## What the task requires
Print verbatim the opening line of the material and every subsequent line through the one containing "front_parts(t, .309, 0, (.178, .4475))".
──────── Recorded data ────────
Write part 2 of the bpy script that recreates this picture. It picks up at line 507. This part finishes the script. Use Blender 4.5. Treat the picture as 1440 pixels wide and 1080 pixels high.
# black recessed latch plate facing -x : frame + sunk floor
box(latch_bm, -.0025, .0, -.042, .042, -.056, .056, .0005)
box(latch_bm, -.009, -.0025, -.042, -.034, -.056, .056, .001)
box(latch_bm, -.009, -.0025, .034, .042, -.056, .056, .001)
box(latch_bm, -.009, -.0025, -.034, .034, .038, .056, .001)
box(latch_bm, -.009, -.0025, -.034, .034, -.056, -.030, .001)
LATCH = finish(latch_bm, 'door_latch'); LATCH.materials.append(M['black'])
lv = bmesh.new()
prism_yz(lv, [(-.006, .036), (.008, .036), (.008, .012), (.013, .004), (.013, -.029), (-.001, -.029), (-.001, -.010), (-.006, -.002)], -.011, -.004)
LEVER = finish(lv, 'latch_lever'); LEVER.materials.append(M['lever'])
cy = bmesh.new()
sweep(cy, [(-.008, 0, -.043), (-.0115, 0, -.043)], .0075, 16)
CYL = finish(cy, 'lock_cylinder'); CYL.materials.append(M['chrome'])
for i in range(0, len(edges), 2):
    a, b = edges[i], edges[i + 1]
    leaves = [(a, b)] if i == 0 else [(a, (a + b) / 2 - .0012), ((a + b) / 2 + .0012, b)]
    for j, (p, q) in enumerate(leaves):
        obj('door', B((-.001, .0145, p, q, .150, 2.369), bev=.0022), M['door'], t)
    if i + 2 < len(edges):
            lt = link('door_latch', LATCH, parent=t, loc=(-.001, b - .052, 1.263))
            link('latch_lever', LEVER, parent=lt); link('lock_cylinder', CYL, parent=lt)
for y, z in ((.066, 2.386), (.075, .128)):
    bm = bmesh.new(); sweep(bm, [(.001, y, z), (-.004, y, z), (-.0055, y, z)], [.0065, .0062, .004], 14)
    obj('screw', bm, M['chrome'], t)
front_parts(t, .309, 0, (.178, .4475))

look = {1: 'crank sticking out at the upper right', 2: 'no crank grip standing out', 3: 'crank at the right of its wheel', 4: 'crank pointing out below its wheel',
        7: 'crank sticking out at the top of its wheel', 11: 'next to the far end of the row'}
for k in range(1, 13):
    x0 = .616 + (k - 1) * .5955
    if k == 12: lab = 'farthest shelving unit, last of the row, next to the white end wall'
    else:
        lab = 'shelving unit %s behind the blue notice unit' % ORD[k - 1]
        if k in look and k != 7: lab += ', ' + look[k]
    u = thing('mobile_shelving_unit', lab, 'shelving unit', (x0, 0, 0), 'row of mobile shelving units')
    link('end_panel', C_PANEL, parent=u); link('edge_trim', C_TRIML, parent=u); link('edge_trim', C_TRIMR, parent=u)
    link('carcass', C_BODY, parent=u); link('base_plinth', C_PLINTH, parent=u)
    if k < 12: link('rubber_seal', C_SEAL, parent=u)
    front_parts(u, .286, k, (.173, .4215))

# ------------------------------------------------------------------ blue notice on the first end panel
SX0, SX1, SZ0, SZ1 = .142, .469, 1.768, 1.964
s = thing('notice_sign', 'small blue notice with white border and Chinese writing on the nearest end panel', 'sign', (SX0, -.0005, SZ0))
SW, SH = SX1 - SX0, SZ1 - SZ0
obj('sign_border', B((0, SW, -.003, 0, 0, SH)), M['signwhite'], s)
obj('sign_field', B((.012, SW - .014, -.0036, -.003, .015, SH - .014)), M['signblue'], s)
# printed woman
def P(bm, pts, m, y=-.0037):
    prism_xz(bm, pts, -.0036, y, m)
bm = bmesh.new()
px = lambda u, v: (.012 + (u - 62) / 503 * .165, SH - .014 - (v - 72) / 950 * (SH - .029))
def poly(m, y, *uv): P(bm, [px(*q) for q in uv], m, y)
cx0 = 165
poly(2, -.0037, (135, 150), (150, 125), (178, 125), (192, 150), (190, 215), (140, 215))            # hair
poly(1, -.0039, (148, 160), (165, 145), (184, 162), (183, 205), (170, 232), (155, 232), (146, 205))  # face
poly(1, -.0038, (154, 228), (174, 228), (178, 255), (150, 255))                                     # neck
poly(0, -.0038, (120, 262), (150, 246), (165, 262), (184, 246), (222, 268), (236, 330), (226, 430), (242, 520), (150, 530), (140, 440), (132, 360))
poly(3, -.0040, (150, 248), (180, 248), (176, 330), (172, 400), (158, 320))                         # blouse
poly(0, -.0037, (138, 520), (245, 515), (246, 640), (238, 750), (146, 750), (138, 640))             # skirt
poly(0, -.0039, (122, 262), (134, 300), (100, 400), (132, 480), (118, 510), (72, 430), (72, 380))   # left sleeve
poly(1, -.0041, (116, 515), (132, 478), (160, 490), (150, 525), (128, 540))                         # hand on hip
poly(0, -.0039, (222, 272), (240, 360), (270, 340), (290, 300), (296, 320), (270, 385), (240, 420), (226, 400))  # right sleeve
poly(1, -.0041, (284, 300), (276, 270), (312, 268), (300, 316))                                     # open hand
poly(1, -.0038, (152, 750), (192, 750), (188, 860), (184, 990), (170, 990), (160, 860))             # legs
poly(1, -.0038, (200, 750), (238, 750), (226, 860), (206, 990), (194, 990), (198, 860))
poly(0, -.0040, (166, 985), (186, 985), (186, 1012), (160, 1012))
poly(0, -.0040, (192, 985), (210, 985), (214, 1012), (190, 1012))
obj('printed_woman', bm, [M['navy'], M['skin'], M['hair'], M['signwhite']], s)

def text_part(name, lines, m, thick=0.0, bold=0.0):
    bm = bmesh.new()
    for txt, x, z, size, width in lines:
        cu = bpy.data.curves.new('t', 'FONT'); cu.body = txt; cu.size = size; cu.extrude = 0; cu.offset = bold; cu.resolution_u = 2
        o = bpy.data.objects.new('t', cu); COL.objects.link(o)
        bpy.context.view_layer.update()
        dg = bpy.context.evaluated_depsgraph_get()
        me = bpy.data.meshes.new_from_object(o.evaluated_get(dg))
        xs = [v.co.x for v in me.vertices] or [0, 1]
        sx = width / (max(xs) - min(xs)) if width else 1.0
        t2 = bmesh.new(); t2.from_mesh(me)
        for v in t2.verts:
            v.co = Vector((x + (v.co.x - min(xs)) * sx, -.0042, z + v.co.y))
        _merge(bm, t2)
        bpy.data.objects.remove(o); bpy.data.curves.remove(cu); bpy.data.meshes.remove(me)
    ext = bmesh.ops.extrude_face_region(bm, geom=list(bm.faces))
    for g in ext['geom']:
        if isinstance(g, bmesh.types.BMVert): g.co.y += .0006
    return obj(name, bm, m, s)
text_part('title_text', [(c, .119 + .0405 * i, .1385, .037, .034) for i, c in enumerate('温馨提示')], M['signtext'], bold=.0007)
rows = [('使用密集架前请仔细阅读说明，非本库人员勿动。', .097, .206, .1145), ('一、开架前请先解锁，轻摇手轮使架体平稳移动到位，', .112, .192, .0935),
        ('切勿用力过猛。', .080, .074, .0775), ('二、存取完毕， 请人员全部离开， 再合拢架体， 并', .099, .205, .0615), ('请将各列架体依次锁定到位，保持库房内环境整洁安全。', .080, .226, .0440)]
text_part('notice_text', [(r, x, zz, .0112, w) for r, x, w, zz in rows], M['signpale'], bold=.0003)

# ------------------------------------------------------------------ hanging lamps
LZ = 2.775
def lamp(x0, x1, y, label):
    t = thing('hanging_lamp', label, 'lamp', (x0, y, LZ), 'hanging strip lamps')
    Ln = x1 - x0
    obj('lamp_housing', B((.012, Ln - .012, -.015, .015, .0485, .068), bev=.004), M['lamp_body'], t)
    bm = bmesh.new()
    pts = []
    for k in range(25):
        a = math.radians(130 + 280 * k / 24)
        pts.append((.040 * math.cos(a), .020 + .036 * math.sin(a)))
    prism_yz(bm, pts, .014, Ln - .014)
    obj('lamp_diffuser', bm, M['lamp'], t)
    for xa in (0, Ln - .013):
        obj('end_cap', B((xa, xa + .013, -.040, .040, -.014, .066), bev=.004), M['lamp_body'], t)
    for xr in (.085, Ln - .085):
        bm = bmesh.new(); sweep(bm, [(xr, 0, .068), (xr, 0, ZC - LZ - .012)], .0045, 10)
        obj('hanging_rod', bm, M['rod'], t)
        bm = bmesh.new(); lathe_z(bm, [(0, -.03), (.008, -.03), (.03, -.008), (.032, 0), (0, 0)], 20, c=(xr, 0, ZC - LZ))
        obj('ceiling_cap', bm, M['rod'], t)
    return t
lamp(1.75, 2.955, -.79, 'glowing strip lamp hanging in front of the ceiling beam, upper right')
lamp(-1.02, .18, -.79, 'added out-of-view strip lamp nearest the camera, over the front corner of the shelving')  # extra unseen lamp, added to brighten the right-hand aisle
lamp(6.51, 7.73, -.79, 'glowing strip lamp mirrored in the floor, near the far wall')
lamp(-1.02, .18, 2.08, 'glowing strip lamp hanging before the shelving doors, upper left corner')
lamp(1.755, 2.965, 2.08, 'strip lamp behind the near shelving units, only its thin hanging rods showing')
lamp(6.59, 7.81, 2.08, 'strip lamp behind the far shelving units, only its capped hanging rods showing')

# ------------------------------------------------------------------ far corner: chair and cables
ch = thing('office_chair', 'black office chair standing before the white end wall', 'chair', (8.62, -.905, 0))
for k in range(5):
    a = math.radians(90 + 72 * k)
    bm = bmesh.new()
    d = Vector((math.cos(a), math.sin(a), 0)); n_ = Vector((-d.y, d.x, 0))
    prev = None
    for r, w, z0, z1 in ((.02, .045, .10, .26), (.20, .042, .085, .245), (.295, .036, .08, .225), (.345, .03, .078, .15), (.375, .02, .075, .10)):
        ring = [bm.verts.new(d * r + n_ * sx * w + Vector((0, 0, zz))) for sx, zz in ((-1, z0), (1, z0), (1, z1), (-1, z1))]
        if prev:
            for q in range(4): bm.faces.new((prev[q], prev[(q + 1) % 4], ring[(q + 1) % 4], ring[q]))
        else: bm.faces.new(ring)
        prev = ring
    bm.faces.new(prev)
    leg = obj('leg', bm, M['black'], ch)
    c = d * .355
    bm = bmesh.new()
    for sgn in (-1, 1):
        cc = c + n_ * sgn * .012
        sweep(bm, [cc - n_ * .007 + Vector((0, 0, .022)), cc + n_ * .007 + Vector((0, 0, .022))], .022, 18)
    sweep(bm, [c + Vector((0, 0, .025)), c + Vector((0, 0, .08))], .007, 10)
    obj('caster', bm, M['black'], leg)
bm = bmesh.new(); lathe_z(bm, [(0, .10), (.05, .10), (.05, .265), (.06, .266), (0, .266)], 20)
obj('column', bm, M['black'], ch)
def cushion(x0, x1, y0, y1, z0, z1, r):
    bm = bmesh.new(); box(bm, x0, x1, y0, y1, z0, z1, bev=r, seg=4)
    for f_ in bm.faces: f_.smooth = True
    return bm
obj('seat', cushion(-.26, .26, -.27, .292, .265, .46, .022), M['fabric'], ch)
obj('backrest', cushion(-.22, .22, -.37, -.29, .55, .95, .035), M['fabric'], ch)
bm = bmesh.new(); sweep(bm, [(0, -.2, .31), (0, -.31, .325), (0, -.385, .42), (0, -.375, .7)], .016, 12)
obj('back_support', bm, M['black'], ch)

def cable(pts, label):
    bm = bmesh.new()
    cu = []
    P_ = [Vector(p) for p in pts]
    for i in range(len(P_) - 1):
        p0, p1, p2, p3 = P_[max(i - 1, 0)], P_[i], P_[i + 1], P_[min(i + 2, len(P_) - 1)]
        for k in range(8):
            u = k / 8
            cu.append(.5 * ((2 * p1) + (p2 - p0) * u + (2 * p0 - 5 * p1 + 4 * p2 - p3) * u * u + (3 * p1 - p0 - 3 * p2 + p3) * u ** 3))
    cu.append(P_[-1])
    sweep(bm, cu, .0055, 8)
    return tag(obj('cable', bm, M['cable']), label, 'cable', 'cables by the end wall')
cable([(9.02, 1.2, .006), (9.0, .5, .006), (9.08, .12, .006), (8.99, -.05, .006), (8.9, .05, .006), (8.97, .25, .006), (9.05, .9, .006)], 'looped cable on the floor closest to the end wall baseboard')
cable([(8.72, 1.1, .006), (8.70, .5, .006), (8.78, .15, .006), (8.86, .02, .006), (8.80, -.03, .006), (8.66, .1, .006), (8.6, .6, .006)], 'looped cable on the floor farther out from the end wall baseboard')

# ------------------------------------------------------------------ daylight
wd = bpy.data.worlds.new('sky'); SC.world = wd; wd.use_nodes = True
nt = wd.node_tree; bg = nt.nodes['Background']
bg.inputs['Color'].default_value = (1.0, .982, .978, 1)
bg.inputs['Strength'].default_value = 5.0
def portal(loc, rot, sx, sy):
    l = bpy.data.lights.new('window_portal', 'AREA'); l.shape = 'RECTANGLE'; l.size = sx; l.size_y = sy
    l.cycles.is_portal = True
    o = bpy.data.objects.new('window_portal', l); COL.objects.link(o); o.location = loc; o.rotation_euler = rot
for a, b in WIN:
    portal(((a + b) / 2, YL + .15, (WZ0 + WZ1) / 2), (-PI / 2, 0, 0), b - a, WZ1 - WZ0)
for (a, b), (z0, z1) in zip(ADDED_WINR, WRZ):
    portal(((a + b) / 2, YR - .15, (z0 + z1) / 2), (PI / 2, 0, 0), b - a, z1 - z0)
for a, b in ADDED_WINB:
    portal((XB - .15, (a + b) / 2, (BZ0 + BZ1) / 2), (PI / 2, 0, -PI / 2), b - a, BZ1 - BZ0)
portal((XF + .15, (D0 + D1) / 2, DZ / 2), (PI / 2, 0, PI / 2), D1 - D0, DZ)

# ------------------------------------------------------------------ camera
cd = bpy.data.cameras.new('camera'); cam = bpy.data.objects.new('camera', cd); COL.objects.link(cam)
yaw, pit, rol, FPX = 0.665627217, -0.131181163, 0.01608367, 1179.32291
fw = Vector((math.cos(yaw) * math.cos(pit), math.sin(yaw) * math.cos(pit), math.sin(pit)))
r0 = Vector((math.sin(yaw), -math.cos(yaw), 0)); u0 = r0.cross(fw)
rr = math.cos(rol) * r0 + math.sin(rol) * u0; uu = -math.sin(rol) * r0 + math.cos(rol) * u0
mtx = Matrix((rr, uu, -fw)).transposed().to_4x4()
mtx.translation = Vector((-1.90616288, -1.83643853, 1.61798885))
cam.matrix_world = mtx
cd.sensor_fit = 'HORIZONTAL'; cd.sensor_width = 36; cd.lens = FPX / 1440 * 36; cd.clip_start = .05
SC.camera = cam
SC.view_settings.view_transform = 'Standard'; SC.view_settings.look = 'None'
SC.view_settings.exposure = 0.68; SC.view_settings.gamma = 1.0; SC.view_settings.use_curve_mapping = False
────────
## Task answer
Write part 2 of the bpy script that recreates this picture. It picks up at line 507. This part finishes the script. Use Blender 4.5. Treat the picture as 1440 pixels wide and 1080 pixels high.
# black recessed latch plate facing -x : frame + sunk floor
box(latch_bm, -.0025, .0, -.042, .042, -.056, .056, .0005)
box(latch_bm, -.009, -.0025, -.042, -.034, -.056, .056, .001)
box(latch_bm, -.009, -.0025, .034, .042, -.056, .056, .001)
box(latch_bm, -.009, -.0025, -.034, .034, .038, .056, .001)
box(latch_bm, -.009, -.0025, -.034, .034, -.056, -.030, .001)
LATCH = finish(latch_bm, 'door_latch'); LATCH.materials.append(M['black'])
lv = bmesh.new()
prism_yz(lv, [(-.006, .036), (.008, .036), (.008, .012), (.013, .004), (.013, -.029), (-.001, -.029), (-.001, -.010), (-.006, -.002)], -.011, -.004)
LEVER = finish(lv, 'latch_lever'); LEVER.materials.append(M['lever'])
cy = bmesh.new()
sweep(cy, [(-.008, 0, -.043), (-.0115, 0, -.043)], .0075, 16)
CYL = finish(cy, 'lock_cylinder'); CYL.materials.append(M['chrome'])
for i in range(0, len(edges), 2):
    a, b = edges[i], edges[i + 1]
    leaves = [(a, b)] if i == 0 else [(a, (a + b) / 2 - .0012), ((a + b) / 2 + .0012, b)]
    for j, (p, q) in enumerate(leaves):
        obj('door', B((-.001, .0145, p, q, .150, 2.369), bev=.0022), M['door'], t)
    if i + 2 < len(edges):
            lt = link('door_latch', LATCH, parent=t, loc=(-.001, b - .052, 1.263))
            link('latch_lever', LEVER, parent=lt); link('lock_cylinder', CYL, parent=lt)
for y, z in ((.066, 2.386), (.075, .128)):
    bm = bmesh.new(); sweep(bm, [(.001, y, z), (-.004, y, z), (-.0055, y, z)], [.0065, .0062, .004], 14)
    obj('screw', bm, M['chrome'], t)
front_parts(t, .309, 0, (.178, .4475))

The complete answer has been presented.